(begin)
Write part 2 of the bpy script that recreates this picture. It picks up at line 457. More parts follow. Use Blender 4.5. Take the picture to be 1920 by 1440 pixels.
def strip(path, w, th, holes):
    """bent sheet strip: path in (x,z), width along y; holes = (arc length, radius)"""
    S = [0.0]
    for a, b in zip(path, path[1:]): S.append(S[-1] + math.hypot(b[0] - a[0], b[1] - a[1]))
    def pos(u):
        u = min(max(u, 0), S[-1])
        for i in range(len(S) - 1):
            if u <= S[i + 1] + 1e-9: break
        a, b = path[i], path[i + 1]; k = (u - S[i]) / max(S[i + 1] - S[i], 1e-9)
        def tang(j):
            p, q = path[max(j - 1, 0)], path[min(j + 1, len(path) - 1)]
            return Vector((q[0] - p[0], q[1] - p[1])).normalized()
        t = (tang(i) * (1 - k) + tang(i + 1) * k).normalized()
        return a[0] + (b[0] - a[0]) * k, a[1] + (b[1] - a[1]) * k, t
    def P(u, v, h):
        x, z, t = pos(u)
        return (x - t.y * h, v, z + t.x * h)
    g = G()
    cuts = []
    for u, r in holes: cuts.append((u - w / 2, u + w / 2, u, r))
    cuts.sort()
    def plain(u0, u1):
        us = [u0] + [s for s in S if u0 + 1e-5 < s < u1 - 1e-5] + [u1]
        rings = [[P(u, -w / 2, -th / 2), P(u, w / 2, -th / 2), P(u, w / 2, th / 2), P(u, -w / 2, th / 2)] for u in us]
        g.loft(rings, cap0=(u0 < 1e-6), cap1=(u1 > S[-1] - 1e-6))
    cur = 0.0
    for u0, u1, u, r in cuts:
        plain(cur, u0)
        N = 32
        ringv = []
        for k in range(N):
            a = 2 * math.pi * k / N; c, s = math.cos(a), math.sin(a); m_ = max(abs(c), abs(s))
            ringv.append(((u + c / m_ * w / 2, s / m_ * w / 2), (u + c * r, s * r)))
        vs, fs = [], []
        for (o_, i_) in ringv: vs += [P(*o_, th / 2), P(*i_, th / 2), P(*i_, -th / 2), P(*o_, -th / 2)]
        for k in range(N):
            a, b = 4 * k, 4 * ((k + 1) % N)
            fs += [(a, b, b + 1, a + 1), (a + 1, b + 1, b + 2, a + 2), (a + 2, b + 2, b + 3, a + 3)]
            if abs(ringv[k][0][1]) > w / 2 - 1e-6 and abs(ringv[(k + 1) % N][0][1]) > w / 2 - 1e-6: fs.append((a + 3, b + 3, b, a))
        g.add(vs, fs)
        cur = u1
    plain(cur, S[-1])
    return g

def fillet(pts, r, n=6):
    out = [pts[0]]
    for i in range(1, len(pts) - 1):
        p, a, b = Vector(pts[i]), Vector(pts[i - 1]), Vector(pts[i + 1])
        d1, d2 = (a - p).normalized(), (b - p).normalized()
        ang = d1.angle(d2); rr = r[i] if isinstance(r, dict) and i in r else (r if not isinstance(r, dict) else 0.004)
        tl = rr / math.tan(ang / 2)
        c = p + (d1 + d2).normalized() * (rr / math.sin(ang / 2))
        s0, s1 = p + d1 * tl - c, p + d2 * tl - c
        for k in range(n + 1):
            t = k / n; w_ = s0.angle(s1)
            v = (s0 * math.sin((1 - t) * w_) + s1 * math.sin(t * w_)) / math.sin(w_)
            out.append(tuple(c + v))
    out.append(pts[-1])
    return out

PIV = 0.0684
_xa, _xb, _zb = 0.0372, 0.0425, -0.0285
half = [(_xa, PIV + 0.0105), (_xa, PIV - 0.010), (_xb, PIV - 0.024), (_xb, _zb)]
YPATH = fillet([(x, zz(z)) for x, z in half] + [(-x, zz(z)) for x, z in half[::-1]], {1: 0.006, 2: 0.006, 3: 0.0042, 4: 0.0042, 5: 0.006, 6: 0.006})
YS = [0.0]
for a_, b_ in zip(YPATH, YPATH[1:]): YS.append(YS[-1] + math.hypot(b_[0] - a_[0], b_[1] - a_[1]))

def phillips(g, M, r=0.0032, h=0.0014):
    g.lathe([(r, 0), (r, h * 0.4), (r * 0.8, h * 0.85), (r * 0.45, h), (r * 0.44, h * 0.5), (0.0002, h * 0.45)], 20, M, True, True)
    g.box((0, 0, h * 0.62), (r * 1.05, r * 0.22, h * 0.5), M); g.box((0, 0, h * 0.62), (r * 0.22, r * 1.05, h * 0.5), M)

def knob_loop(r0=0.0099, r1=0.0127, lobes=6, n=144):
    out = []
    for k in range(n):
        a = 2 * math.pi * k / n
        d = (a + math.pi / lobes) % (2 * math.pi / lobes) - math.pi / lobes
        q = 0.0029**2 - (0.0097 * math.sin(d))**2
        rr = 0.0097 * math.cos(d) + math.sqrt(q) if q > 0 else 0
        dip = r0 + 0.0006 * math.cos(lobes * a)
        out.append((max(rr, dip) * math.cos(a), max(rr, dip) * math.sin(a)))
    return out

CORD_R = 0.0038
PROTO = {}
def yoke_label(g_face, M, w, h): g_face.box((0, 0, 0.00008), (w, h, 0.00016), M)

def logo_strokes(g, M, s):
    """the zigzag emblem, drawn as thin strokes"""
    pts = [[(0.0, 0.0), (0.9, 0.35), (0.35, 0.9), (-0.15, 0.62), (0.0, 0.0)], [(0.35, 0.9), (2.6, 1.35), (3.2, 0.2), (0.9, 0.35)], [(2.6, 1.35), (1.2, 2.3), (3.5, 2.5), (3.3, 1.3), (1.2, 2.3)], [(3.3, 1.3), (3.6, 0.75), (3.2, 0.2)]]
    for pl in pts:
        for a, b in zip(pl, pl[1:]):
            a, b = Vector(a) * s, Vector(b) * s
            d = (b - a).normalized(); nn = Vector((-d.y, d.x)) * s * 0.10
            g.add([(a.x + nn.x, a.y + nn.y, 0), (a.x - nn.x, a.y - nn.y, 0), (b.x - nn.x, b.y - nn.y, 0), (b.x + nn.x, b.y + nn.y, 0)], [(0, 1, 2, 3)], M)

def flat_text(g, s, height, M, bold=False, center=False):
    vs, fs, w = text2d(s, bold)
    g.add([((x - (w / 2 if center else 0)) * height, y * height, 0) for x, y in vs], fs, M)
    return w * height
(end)
TASK PROMPT »
Your task is to repeat the data exactly; please include every line.

COMPLETED TASK »
Write part 2 of the bpy script that recreates this picture. It picks up at line 457. More parts follow. Use Blender 4.5. Take the picture to be 1920 by 1440 pixels.
def strip(path, w, th, holes):
    """bent sheet strip: path in (x,z), width along y; holes = (arc length, radius)"""
    S = [0.0]
    for a, b in zip(path, path[1:]): S.append(S[-1] + math.hypot(b[0] - a[0], b[1] - a[1]))
    def pos(u):
        u = min(max(u, 0), S[-1])
        for i in range(len(S) - 1):
            if u <= S[i + 1] + 1e-9: break
        a, b = path[i], path[i + 1]; k = (u - S[i]) / max(S[i + 1] - S[i], 1e-9)
        def tang(j):
            p, q = path[max(j - 1, 0)], path[min(j + 1, len(path) - 1)]
            return Vector((q[0] - p[0], q[1] - p[1])).normalized()
        t = (tang(i) * (1 - k) + tang(i + 1) * k).normalized()
        return a[0] + (b[0] - a[0]) * k, a[1] + (b[1] - a[1]) * k, t
    def P(u, v, h):
        x, z, t = pos(u)
        return (x - t.y * h, v, z + t.x * h)
    g = G()
    cuts = []
    for u, r in holes: cuts.append((u - w / 2, u + w / 2, u, r))
    cuts.sort()
    def plain(u0, u1):
        us = [u0] + [s for s in S if u0 + 1e-5 < s < u1 - 1e-5] + [u1]
        rings = [[P(u, -w / 2, -th / 2), P(u, w / 2, -th / 2), P(u, w / 2, th / 2), P(u, -w / 2, th / 2)] for u in us]
        g.loft(rings, cap0=(u0 < 1e-6), cap1=(u1 > S[-1] - 1e-6))
    cur = 0.0
    for u0, u1, u, r in cuts:
        plain(cur, u0)
        N = 32
        ringv = []
        for k in range(N):
            a = 2 * math.pi * k / N; c, s = math.cos(a), math.sin(a); m_ = max(abs(c), abs(s))
            ringv.append(((u + c / m_ * w / 2, s / m_ * w / 2), (u + c * r, s * r)))
        vs, fs = [], []
        for (o_, i_) in ringv: vs += [P(*o_, th / 2), P(*i_, th / 2), P(*i_, -th / 2), P(*o_, -th / 2)]
        for k in range(N):
            a, b = 4 * k, 4 * ((k + 1) % N)
            fs += [(a, b, b + 1, a + 1), (a + 1, b + 1, b + 2, a + 2), (a + 2, b + 2, b + 3, a + 3)]
            if abs(ringv[k][0][1]) > w / 2 - 1e-6 and abs(ringv[(k + 1) % N][0][1]) > w / 2 - 1e-6: fs.append((a + 3, b + 3, b, a))
        g.add(vs, fs)
        cur = u1
    plain(cur, S[-1])
    return g

def fillet(pts, r, n=6):
    out = [pts[0]]
    for i in range(1, len(pts) - 1):
        p, a, b = Vector(pts[i]), Vector(pts[i - 1]), Vector(pts[i + 1])
        d1, d2 = (a - p).normalized(), (b - p).normalized()
        ang = d1.angle(d2); rr = r[i] if isinstance(r, dict) and i in r else (r if not isinstance(r, dict) else 0.004)
        tl = rr / math.tan(ang / 2)
        c = p + (d1 + d2).normalized() * (rr / math.sin(ang / 2))
        s0, s1 = p + d1 * tl - c, p + d2 * tl - c
        for k in range(n + 1):
            t = k / n; w_ = s0.angle(s1)
            v = (s0 * math.sin((1 - t) * w_) + s1 * math.sin(t * w_)) / math.sin(w_)
            out.append(tuple(c + v))
    out.append(pts[-1])
    return out

PIV = 0.0684
_xa, _xb, _zb = 0.0372, 0.0425, -0.0285
half = [(_xa, PIV + 0.0105), (_xa, PIV - 0.010), (_xb, PIV - 0.024), (_xb, _zb)]
YPATH = fillet([(x, zz(z)) for x, z in half] + [(-x, zz(z)) for x, z in half[::-1]], {1: 0.006, 2: 0.006, 3: 0.0042, 4: 0.0042, 5: 0.006, 6: 0.006})
YS = [0.0]
for a_, b_ in zip(YPATH, YPATH[1:]): YS.append(YS[-1] + math.hypot(b_[0] - a_[0], b_[1] - a_[1]))

def phillips(g, M, r=0.0032, h=0.0014):
    g.lathe([(r, 0), (r, h * 0.4), (r * 0.8, h * 0.85), (r * 0.45, h), (r * 0.44, h * 0.5), (0.0002, h * 0.45)], 20, M, True, True)
    g.box((0, 0, h * 0.62), (r * 1.05, r * 0.22, h * 0.5), M); g.box((0, 0, h * 0.62), (r * 0.22, r * 1.05, h * 0.5), M)

def knob_loop(r0=0.0099, r1=0.0127, lobes=6, n=144):
    out = []
    for k in range(n):
        a = 2 * math.pi * k / n
        d = (a + math.pi / lobes) % (2 * math.pi / lobes) - math.pi / lobes
        q = 0.0029**2 - (0.0097 * math.sin(d))**2
        rr = 0.0097 * math.cos(d) + math.sqrt(q) if q > 0 else 0
        dip = r0 + 0.0006 * math.cos(lobes * a)
        out.append((max(rr, dip) * math.cos(a), max(rr, dip) * math.sin(a)))
    return out

CORD_R = 0.0038
PROTO = {}
def yoke_label(g_face, M, w, h): g_face.box((0, 0, 0.00008), (w, h, 0.00016), M)

def logo_strokes(g, M, s):
    """the zigzag emblem, drawn as thin strokes"""
    pts = [[(0.0, 0.0), (0.9, 0.35), (0.35, 0.9), (-0.15, 0.62), (0.0, 0.0)], [(0.35, 0.9), (2.6, 1.35), (3.2, 0.2), (0.9, 0.35)], [(2.6, 1.35), (1.2, 2.3), (3.5, 2.5), (3.3, 1.3), (1.2, 2.3)], [(3.3, 1.3), (3.6, 0.75), (3.2, 0.2)]]
    for pl in pts:
        for a, b in zip(pl, pl[1:]):
            a, b = Vector(a) * s, Vector(b) * s
            d = (b - a).normalized(); nn = Vector((-d.y, d.x)) * s * 0.10
            g.add([(a.x + nn.x, a.y + nn.y, 0), (a.x - nn.x, a.y - nn.y, 0), (b.x - nn.x, b.y - nn.y, 0), (b.x + nn.x, b.y + nn.y, 0)], [(0, 1, 2, 3)], M)

def flat_text(g, s, height, M, bold=False, center=False):
    vs, fs, w = text2d(s, bold)
    g.add([((x - (w / 2 if center else 0)) * height, y * height, 0) for x, y in vs], fs, M)
    return w * height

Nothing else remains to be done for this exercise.